- **STATED GOAL**:
Retype only what runs from the beginning of the data through the line with "return tuple(((v/255)/12.92 if"; please omit the pictures and keep every line exact.

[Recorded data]
## Begin

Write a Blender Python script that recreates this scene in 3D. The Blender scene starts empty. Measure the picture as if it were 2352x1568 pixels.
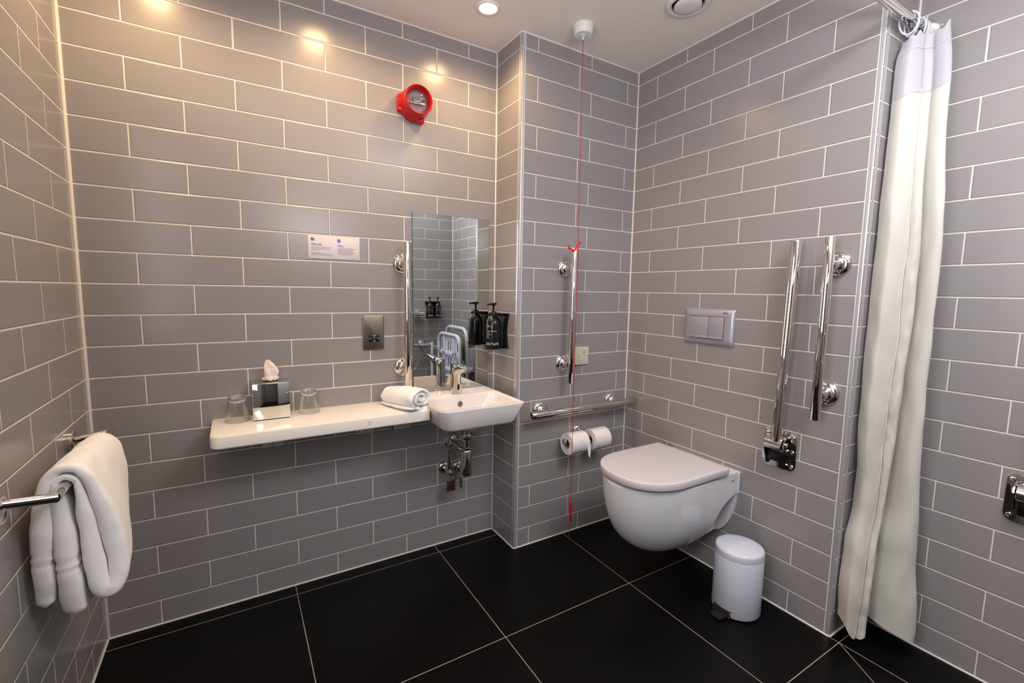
import bpy, bmesh, math, random
from mathutils import Vector, Matrix, noise
random.seed(7)
C = bpy.context.scene.collection
PI = math.pi
ORG = {}

# ------------------------------------------------------------------ materials
def lin(c):
    return tuple(((v/255)/12.92 if v/255 <= .04045 else ((v/255+.055)/1.055)**2.4) for v in c) + (1.0,)

class NT:
    def __init__(s, name):
        s.m = bpy.data.materials.new(name); s.m.use_nodes = True
        s.t = s.m.node_tree; s.b = s.t.nodes['Principled BSDF']; s.l = s.t.links.new
    def n(s, typ, **kw):
        o = s.t.nodes.new(typ)
        for k, v in kw.items(): setattr(o, k, v)
        return o
    def math(s, op, a, b=None, c=None, clamp=False):
        o = s.n('ShaderNodeMath', operation=op); o.use_clamp = clamp
        for i, v in enumerate((a, b, c)):
            if v is None: continue
            if isinstance(v, (int, float)): o.inputs[i].default_value = v
            else: s.l(v, o.inputs[i])
        return o.outputs[0]
    def mix(s, f, a, b):
        o = s.n('ShaderNodeMix', data_type='RGBA')
        if isinstance(f, (int, float)): o.inputs[0].default_value = f
        else: s.l(f, o.inputs[0])
        for i, v in ((6, a), (7, b)):
            if isinstance(v, tuple): o.inputs[i].default_value = v
            else: s.l(v, o.inputs[i])
        return o.outputs[2]
    def ramp(s, v, a, b, lo=0., hi=1., smooth=True):
        o = s.n('ShaderNodeMapRange'); o.interpolation_type = 'SMOOTHSTEP' if smooth else 'LINEAR'
        s.l(v, o.inputs[0])
        for i, x in enumerate((a, b, lo, hi)): o.inputs[i+1].default_value = x
        return o.outputs[0]
    def bump(s, h, dist, strength=1.0, nrm=None):
        o = s.n('ShaderNodeBump'); o.inputs['Strength'].default_value = strength
        o.inputs['Distance'].default_value = dist; s.l(h, o.inputs['Height'])
        if nrm: s.l(nrm, o.inputs['Normal'])
        return o.outputs[0]

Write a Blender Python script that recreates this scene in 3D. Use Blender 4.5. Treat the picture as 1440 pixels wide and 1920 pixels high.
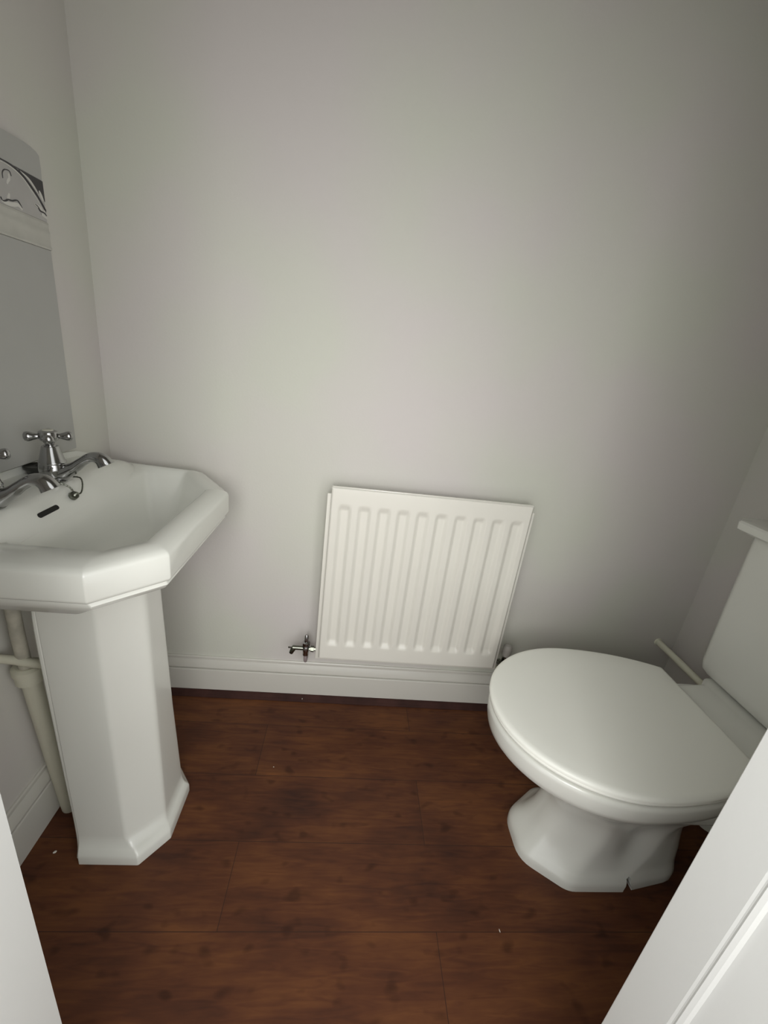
import bpy, bmesh, math, random
from mathutils import Vector, Matrix
random.seed(7)
for o in list(bpy.data.objects): bpy.data.objects.remove(o)
S = bpy.context.scene
COL = S.collection

# ------------------------------------------------------------------ camera
cam_d = bpy.data.cameras.new('camera')
cam = bpy.data.objects.new('camera', cam_d)
COL.objects.link(cam)
cam_d.sensor_fit = 'HORIZONTAL'
cam_d.sensor_width = 36.0
cam_d.lens = 792.795 / 1440 * 36.0
cam_d.clip_start = 0.01
_r = Vector((0.991381, -0.054877, 0.118963))
_u = Vector((-0.092711, 0.347706, 0.933009))
_f = Vector((0.092565, 0.935996, -0.339621))
cam.matrix_world = Matrix(((_r.x, _u.x, -_f.x, 0), (_r.y, _u.y, -_f.y, 0), (_r.z, _u.z, -_f.z, 1.10), (0, 0, 0, 1)))
S.camera = cam

# ------------------------------------------------------------------ light
S.view_settings.view_transform = 'Standard'
S.view_settings.look = 'None'
S.view_settings.gamma = 1.0
S.view_settings.use_curve_mapping = False
S.view_settings.exposure = 0.06
W = bpy.data.worlds.new('world'); S.world = W
W.use_nodes = True
bg = W.node_tree.nodes['Background']
bg.inputs[0].default_value = (0.985, 0.995, 0.985, 1)
bg.inputs[1].default_value = 1.5


def area(name, loc, aim, sx, sy, power, color, spread=180):
    l = bpy.data.lights.new(name, 'AREA')
    l.shape = 'RECTANGLE'; l.size = sx; l.size_y = sy
    l.energy = power; l.color = color; l.spread = math.radians(spread)
    o = bpy.data.objects.new(name, l); COL.objects.link(o)
    o.location = loc
    d = Vector(aim) - Vector(loc)
    o.rotation_euler = d.to_track_quat('-Z', 'Y').to_euler()
    return o


area('hallway_light', (-0.02, -0.45, 1.15), (0.10, 1.15, 0.76), 0.46, 0.50, 2.6, (1.0, 0.99, 0.96), 92)
area('hall_fill_left', (-0.45, -0.45, 1.50), (0.12, 1.15, 0.78), 0.40, 0.55, 1.3, (1.0, 0.99, 0.96), 180)  # added soft fill from upper left to balance the tones, no actual window
area('hall_fill_right', (0.62, -0.50, 1.00), (-0.10, 1.15, 0.80), 0.40, 0.70, 3.5, (1.0, 0.99, 0.96), 180)  # added fill from the right, brightens left jamb and left wall, no actual lamp

# ------------------------------------------------------------------ materials
def s2l(c):
    return tuple(((x / 255 + 0.055) / 1.055) ** 2.4 if x / 255 > 0.04045 else x / 255 / 12.92 for x in c)


def mat(name, rgb, rough=0.5, metal=0.0, coat=0.0, spec=0.5, bump=0.0, bscale=200, vary=0.0, vscale=4):
    m = bpy.data.materials.new(name); m.use_nodes = True
    nt = m.node_tree; b = nt.nodes['Principled BSDF']
    col = s2l(rgb)
    b.inputs['Base Color'].default_value = (*col, 1)
    b.inputs['Roughness'].default_value = rough
    b.inputs['Metallic'].default_value = metal
    b.inputs['Coat Weight'].default_value = coat
    b.inputs['Coat Roughness'].default_value = 0.12
    b.inputs['Specular IOR Level'].default_value = spec
    tc = nt.nodes.new('ShaderNodeTexCoord')
    if vary:
        n = nt.nodes.new('ShaderNodeTexNoise'); n.inputs['Scale'].default_value = vscale; n.inputs['Detail'].default_value = 3
        nt.links.new(tc.outputs['Object'], n.inputs['Vector'])
        r = nt.nodes.new('ShaderNodeValToRGB')
        r.color_ramp.elements[0].position = 0.3; r.color_ramp.elements[1].position = 0.7
        r.color_ramp.elements[0].color = (*[x * (1 - vary) for x in col], 1)
        r.color_ramp.elements[1].color = (*[min(1, x * (1 + vary)) for x in col], 1)
        nt.links.new(n.outputs['Fac'], r.inputs['Fac']); nt.links.new(r.outputs['Color'], b.inputs['Base Color'])
    if bump:
        n = nt.nodes.new('ShaderNodeTexNoise'); n.inputs['Scale'].default_value = bscale; n.inputs['Detail'].default_value = 4
        nt.links.new(tc.outputs['Object'], n.inputs['Vector'])
        bp = nt.nodes.new('ShaderNodeBump'); bp.inputs['Strength'].default_value = bump; bp.inputs['Distance'].default_value = 0.002
        nt.links.new(n.outputs['Fac'], bp.inputs['Height']); nt.links.new(bp.outputs['Normal'], b.inputs['Normal'])
    return m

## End

- **OUTPUT FOR THIS EXERCISE**:
Write a Blender Python script that recreates this scene in 3D. The Blender scene starts empty. Measure the picture as if it were 2352x1568 pixels.
import bpy, bmesh, math, random
from mathutils import Vector, Matrix, noise
random.seed(7)
C = bpy.context.scene.collection
PI = math.pi
ORG = {}

# ------------------------------------------------------------------ materials
def lin(c):
    return tuple(((v/255)/12.92 if v/255 <= .04045 else ((v/255+.055)/1.055)**2.4) for v in c) + (1.0,)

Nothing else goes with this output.